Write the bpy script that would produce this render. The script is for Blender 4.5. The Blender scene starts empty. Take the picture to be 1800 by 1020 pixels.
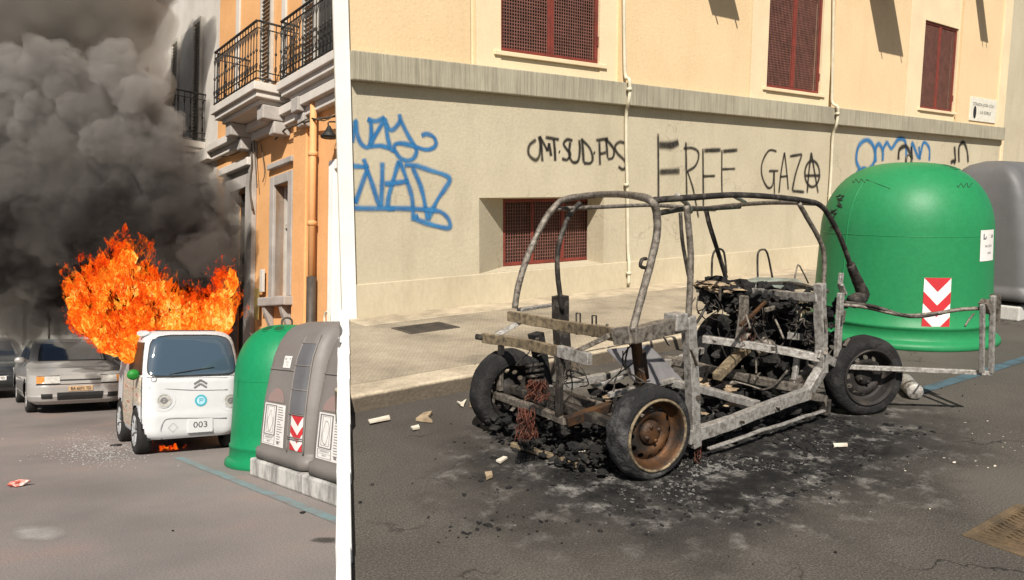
import bpy, bmesh, math, random
from mathutils import Vector, Matrix, noise
random.seed(7)
R = math.radians
sc = bpy.context.scene

# ------------------------------------------------------------------ camera, world, sun, exposure
FPX, CX, CY = 1350.0, 900.0, 510.0          # photograph pixels (1800 x 1020)
HR, HL = 1.65, 1.55                         # eye height above the upper road / above the sloping street
PITCH_R, PITCH_L = math.atan(181 / FPX), math.atan(68 / FPX)
cam_d = bpy.data.cameras.new('camera'); cam = bpy.data.objects.new('camera', cam_d)
sc.collection.objects.link(cam); sc.camera = cam
cam_d.sensor_width = 36; cam_d.lens = 36 * FPX / 1800; cam_d.clip_end = 600; cam_d.clip_start = 0.05
cam.location = (0, 0, HR); cam.rotation_euler = (math.pi / 2 - PITCH_R, 0, 0)

SUN_TRAVEL = Vector((0.014, 1.281, -1.35)).normalized()
SUN_EL = math.asin(-SUN_TRAVEL.z)
w = bpy.data.worlds.new('World'); sc.world = w; w.use_nodes = True
wn = w.node_tree; wn.nodes.clear()
wo = wn.nodes.new('ShaderNodeOutputWorld'); bg = wn.nodes.new('ShaderNodeBackground'); sky = wn.nodes.new('ShaderNodeTexSky')
sky.sky_type = 'NISHITA'; sky.sun_disc = False; sky.sun_elevation = SUN_EL; sky.sun_rotation = R(180)
sky.air_density = 1.0; sky.dust_density = 1.2; sky.ozone_density = 0.5
bg.inputs['Strength'].default_value = 0.05
wn.links.new(sky.outputs[0], bg.inputs[0]); wn.links.new(bg.outputs[0], wo.inputs[0])
sun_d = bpy.data.lights.new('sun', 'SUN'); sun = bpy.data.objects.new('sun', sun_d); sc.collection.objects.link(sun)
sun_d.energy = 5.0; sun_d.angle = R(0.5); sun_d.color = (1.0, 0.945, 0.86)
sun.rotation_euler = SUN_TRAVEL.to_track_quat('-Z', 'Y').to_euler()
sun.location = (0, -6, 14)
vs = sc.view_settings; vs.view_transform = 'Standard'; vs.look = 'None'; vs.gamma = 1.0; vs.use_curve_mapping = False
vs.exposure = 0.47
sc.cycles.max_bounces = 6; sc.cycles.diffuse_bounces = 3; sc.cycles.volume_bounces = 1
sc.cycles.transparent_max_bounces = 12
sc.cycles.use_denoising = True

# ------------------------------------------------------------------ the two places' own frames
AR = math.atan2(2643 - CX, math.hypot(FPX, 181))     # direction of the beige wall
AL = math.atan2(-252 - CX, math.hypot(FPX, 68))      # direction of the sloping street
def rot2(v, ang):
    c, s = math.cos(ang), math.sin(ang)
    return Vector((v[0], c * v[1] - s * v[2], s * v[1] + c * v[2]))
def ray_r(px, py): return rot2(((px - CX) / FPX, 1.0, -(py - CY) / FPX), -PITCH_R)
def ray_l(px, py): return rot2(((px - CX) / FPX, 1.0, -(py - CY) / FPX), PITCH_L)
CR = Vector((0, 0, HR))
dR = Vector((math.sin(AR), math.cos(AR), 0)); nR = Vector((-math.cos(AR), math.sin(AR), 0))
_r = ray_r(617, 561); W0 = CR + _r * ((0.13 - HR) / _r.z); W0.z = 0
FR = Matrix(((dR.x, nR.x, 0, W0.x), (dR.y, nR.y, 0, W0.y), (0, 0, 1, 0), (0, 0, 0, 1)))      # x along wall, y into wall
FRi = FR.inverted()
dL = Vector((math.sin(AL), math.cos(AL), 0)); bL = Vector((math.cos(AL), -math.sin(AL), 0))
_cl = Matrix(((bL.x, dL.x, 0, 0), (bL.y, dL.y, 0, 0), (0, 0, 1, 0), (0, 0, 0, 1)))
FL = Matrix.Translation(CR) @ Matrix.Rotation(-(PITCH_R + PITCH_L), 4, 'X') @ Matrix.Translation((0, 0, -HL)) @ _cl   # x across street, y down the street
FLi = FL.inverted()
FW = Matrix.Identity(4)
_oR = FRi @ CR
_oL = FLi @ CR
def _hit(o, r, ax, val): return o + r * ((val - o[ax]) / r[ax])
def Ry(px, py, y): return _hit(_oR, FRi.to_3x3() @ ray_r(px, py), 1, y)
def Rx(px, py, x): return _hit(_oR, FRi.to_3x3() @ ray_r(px, py), 0, x)
def Rz(px, py, z=0.0): return _hit(_oR, FRi.to_3x3() @ ray_r(px, py), 2, z)
_clt = _cl.to_3x3().inverted()
def Lx(px, py, x): return _hit(_oL, _clt @ ray_l(px, py), 0, x)
def Ly(px, py, y): return _hit(_oL, _clt @ ray_l(px, py), 1, y)
def Lz(px, py, z=0.0): return _hit(_oL, _clt @ ray_l(px, py), 2, z)
def Lk(px, py, k): return _oL + (_clt @ ray_l(px, py)) * k

# ------------------------------------------------------------------ scene helpers
COL = sc.collection
def tag(o, label=None, cat=None, group=None, kind=None):
    if label: o['label'] = label
    if cat: o['category'] = cat
    if group: o['group'] = group
    if kind: o['kind'] = kind
    return o
def thing(name, label, cat, frame, loc, rz=0.0, group=None):
    o = bpy.data.objects.new(name, None); COL.objects.link(o); o.empty_display_size = 0.2
    o.matrix_world = frame @ Matrix.Translation(loc) @ Matrix.Rotation(rz, 4, 'Z')
    tag(o, label, cat, group)
    return o
class MB:
    """collects geometry; off is subtracted (place coordinates -> coordinates of the thing)"""
    def __init__(self, off=(0, 0, 0)):
        self.v = []; self.f = []; self.off = Vector(off); self.sm = []
    def add(self, vs_, fs, smooth=False):
        b = len(self.v)
        self.v += [Vector(p) - self.off for p in vs_]
        for f in fs:
            self.f.append([b + i for i in f]); self.sm.append(smooth)
        return self
    def box(self, x0, x1, y0, y1, z0, z1):
        vs_ = [(x, y, z) for z in (z0, z1) for y in (y0, y1) for x in (x0, x1)]
        return self.add(vs_, [(0, 2, 3, 1), (4, 5, 7, 6), (0, 1, 5, 4), (2, 6, 7, 3), (0, 4, 6, 2), (1, 3, 7, 5)])
    def bar(self, p0, p1, w_, h_, up=(0, 0, 1)):
        p0 = Vector(p0); p1 = Vector(p1); d = (p1 - p0).normalized(); up = Vector(up)
        if abs(d.dot(up)) > 0.97: up = Vector((0, 1, 0)) if abs(d.y) < 0.9 else Vector((1, 0, 0))
        s = d.cross(up).normalized(); u = s.cross(d)
        vs_ = [p + s * (a * w_ / 2) + u * (b * h_ / 2) for p in (p0, p1) for a, b in ((-1, -1), (1, -1), (1, 1), (-1, 1))]
        return self.add(vs_, [(0, 3, 2, 1), (4, 5, 6, 7), (0, 1, 5, 4), (1, 2, 6, 5), (2, 3, 7, 6), (3, 0, 4, 7)])
    def path(self, pts, w_, h_, up=(0, 0, 1)):
        for a, b in zip(pts[:-1], pts[1:]): self.bar(a, b, w_, h_, up)
        return self
    def tube(self, pts, r, seg=8, smooth=True, sub=4, jit=0.0):
        pts = [Vector(p) for p in pts]
        if sub > 1 and len(pts) > 2: pts = spline(pts, sub)
        rs = r if isinstance(r, (list, tuple)) else [r] * len(pts)
        if len(rs) != len(pts): rs = [rs[0] + (rs[-1] - rs[0]) * i / (len(pts) - 1) for i in range(len(pts))]
        vs_ = []; fs = []; prev = None
        for i, p in enumerate(pts):
            d = (pts[min(i + 1, len(pts) - 1)] - pts[max(i - 1, 0)]).normalized()
            if prev is None:
                prev = d.orthogonal().normalized()
            s = (prev - d * prev.dot(d)).normalized(); prev = s; u = d.cross(s)
            for k in range(seg):
                a = 2 * math.pi * k / seg
                rr = rs[i] * (1 + (random.uniform(-jit, jit) if jit else 0))
                vs_.append(p + (s * math.cos(a) + u * math.sin(a)) * rr)
        for i in range(len(pts) - 1):
            for k in range(seg):
                k2 = (k + 1) % seg
                fs.append((i * seg + k, i * seg + k2, (i + 1) * seg + k2, (i + 1) * seg + k))
        fs.append(tuple(reversed(range(seg)))); fs.append(tuple(range((len(pts) - 1) * seg, len(pts) * seg)))
        return self.add(vs_, fs, smooth)
    def lathe(self, prof, c=(0, 0, 0), axis='Z', seg=32, smooth=True, sx=1.0, sy=1.0, a0=0.0, a1=2 * math.pi):
        """prof: (radius, height) pairs"""
        c = Vector(c); n = len(prof); full = abs(a1 - a0 - 2 * math.pi) < 1e-6
        cols = seg if full else seg + 1; vs_ = []
        for k in range(cols):
            a = a0 + (a1 - a0) * k / seg
            for r_, h_ in prof:
                q = Vector((r_ * math.cos(a) * sx, r_ * math.sin(a) * sy, h_))
                if axis == 'Y': q = Vector((q.x, -q.z, q.y))
                if axis == 'X': q = Vector((q.z, q.x, q.y))
                vs_.append(c + q)
        fs = []
        for k in range(seg):
            k2 = (k + 1) % cols
            for i in range(n - 1):
                fs.append((k * n + i, k2 * n + i, k2 * n + i + 1, k * n + i + 1))
        return self.add(vs_, fs, smooth)
    def prism(self, poly, y0, y1):
        """poly in x,z extruded along y"""
        n = len(poly)
        vs_ = [(x, y0, z) for x, z in poly] + [(x, y1, z) for x, z in poly]
        fs = [tuple(range(n)), tuple(range(2 * n - 1, n - 1, -1))] + [(i, i + n, (i + 1) % n + n, (i + 1) % n) for i in range(n)]
        return self.add(vs_, fs)
    def slab(self, poly, z0, z1):
        n = len(poly)
        vs_ = [(x, y, z0) for x, y in poly] + [(x, y, z1) for x, y in poly]
        fs = [tuple(reversed(range(n))), tuple(range(n, 2 * n))] + [(i, (i + 1) % n, (i + 1) % n + n, i + n) for i in range(n)]
        return self.add(vs_, fs)
    def quad(self, a, b, c, d): return self.add([a, b, c, d], [(0, 1, 2, 3)])
    def blob(self, c, r, sub=2, amp=0.25, sc_=3.0, sq=(1, 1, 1), seed=0.0):
        bm = bmesh.new(); bmesh.ops.create_icosphere(bm, subdivisions=sub, radius=1.0)
        c = Vector(c); sd = Vector((seed, seed * 1.7, -seed))
        vs_ = []
        for v in bm.verts:
            k = 1 + amp * noise.noise(v.co * sc_ + sd + c * 3.1)
            vs_.append(c + Vector((v.co.x * sq[0], v.co.y * sq[1], v.co.z * sq[2])) * r * k)
        fs = [[v.index for v in f.verts] for f in bm.faces]; bm.free()
        return self.add(vs_, fs, False)
    def build(self, name, mat, parent=None, frame=None, bevel=0.0, label=None, kind=None, seg=2, flip=False):
        me = bpy.data.meshes.new(name)
        me.from_pydata([tuple(v) for v in self.v], [], self.f); me.validate(clean_customdata=False)
        if len(me.polygons) == len(self.sm): me.polygons.foreach_set('use_smooth', self.sm)
        bm = bmesh.new(); bm.from_mesh(me)
        if not flip: bmesh.ops.recalc_face_normals(bm, faces=bm.faces)
        bm.to_mesh(me); bm.free()
        if mat: me.materials.append(mat)
        o = bpy.data.objects.new(name, me); COL.objects.link(o)
        if parent: o.parent = parent
        elif frame is not None: o.matrix_world = frame @ Matrix.Translation(self.off)
        if bevel:
            m = o.modifiers.new('edge', 'BEVEL'); m.width = bevel; m.segments = seg; m.limit_method = 'ANGLE'; m.angle_limit = R(40)
        if label: o['label'] = label
        if kind: o['kind'] = kind
        return o
def spline(pts, sub):
    out = []; n = len(pts)
    for i in range(n - 1):
        p0 = pts[max(i - 1, 0)]; p1 = pts[i]; p2 = pts[i + 1]; p3 = pts[min(i + 2, n - 1)]
        for k in range(sub):
            t = k / sub; t2 = t * t; t3 = t2 * t
            out.append(0.5 * ((2 * p1) + (p2 - p0) * t + (2 * p0 - 5 * p1 + 4 * p2 - p3) * t2 + (3 * p1 - p0 - 3 * p2 + p3) * t3))
    out.append(pts[-1]); return out
def copy_tree(o, parent=None):
    c = o.copy(); COL.objects.link(c)
    if parent: c.parent = parent
    for ch in list(o.children): copy_tree(ch, c)
    return c
def text_polys(s, size, align='CENTER'):
    cu = bpy.data.curves.new('txt', 'FONT'); cu.body = s; cu.size = size; cu.align_x = align; cu.align_y = 'CENTER'; cu.resolution_u = 3
    o = bpy.data.objects.new('txt', cu); COL.objects.link(o)
    dg = bpy.context.evaluated_depsgraph_get(); me = o.evaluated_get(dg).to_mesh()
    vs_ = [v.co.copy() for v in me.vertices]; fs = [list(p.vertices) for p in me.polygons]
    o.evaluated_get(dg).to_mesh_clear(); bpy.data.objects.remove(o); bpy.data.curves.remove(cu)
    return vs_, fs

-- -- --

## Aim of the task:
Scan the lines for the string "scene". Copy out each line that matches.

## Answer in full:
Write the bpy script that would produce this render. The script is for Blender 4.5. The Blender scene starts empty. Take the picture to be 1800 by 1020 pixels.
sc = bpy.context.scene
# ------------------------------------------------------------------ scene helpers